Screenwriter Kelly Kullberg claims she developed a story inspired by her 2006 autobiography Finding God Beyond Harvard: The Quest for Veritas with the help of family-friendly film multihyphenate Michael Landon Jr., who was tapped to produce and direct.

Her screenplay, Rise, never made it to production and she says it's because God's Not Dead producers used her story. So Kullberg and Landon are suing Pure Flix Entertainment and David A.R. White for copyright infringement and seeking at least $100 million in damages.

"The theme, set-up, opportunity, turning point, change of plans, complications, setback, final push, climax, and aftermath of the Rise screenplay and the God’s Not Dead motion picture are the same," states the complaint. "By producing God’s Not Dead, defendants destroyed plaintiffs’ prospects for producing a motion picture based on their Rise screenplay."
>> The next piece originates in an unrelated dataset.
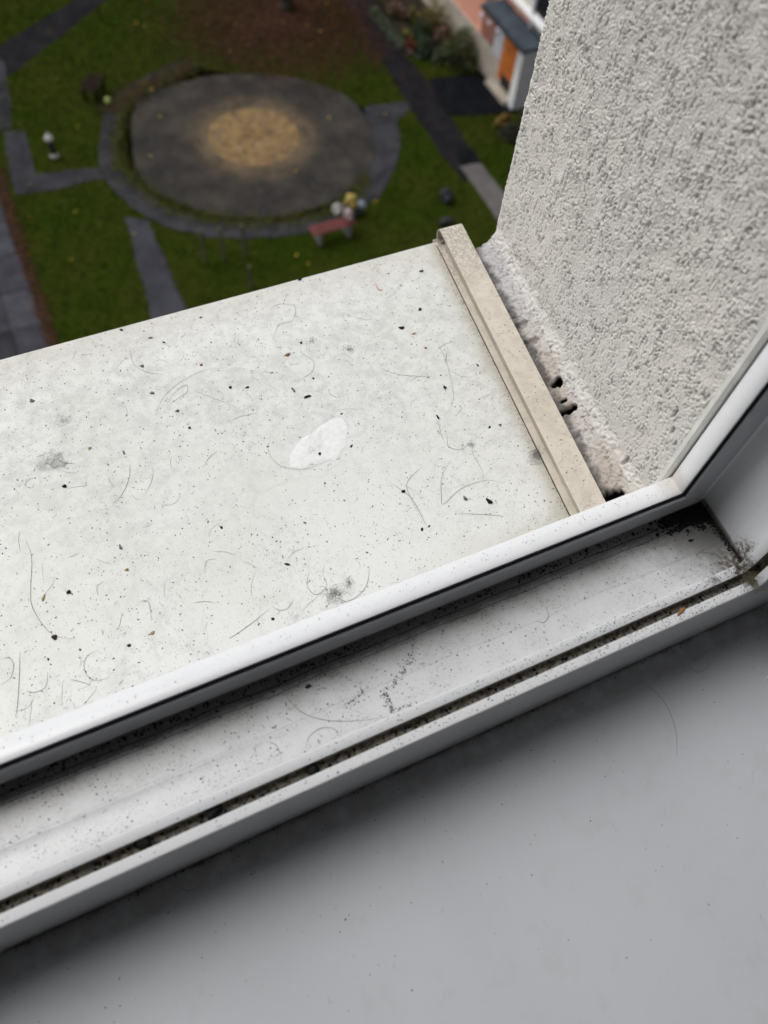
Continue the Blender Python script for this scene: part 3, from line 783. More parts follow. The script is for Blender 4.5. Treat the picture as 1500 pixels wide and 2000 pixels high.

I suppose it's probably too much to expect anyone pushing a movie like God's Not Dead to have much integrity, given the completely dishonest approach the film takes to both academia and atheists. The central conflict of the film, a professor requiring students to sign away their religious beliefs, would be entirely illegal in the real United States and, generally speaking, atheists are not "angry with God." I mean, how can you be angry at someone or something that you don't even believe exists?

To be fair, I have no idea if there are any real grounds to this lawsuit, which is a matter for the courts to decide. If it turns out that God's Not Dead was stolen, though, I won't be surprised. Most Poor Oppressed Christians strongly support the idea of one set of rules for them and another for everyone else, because they're so darn special or something.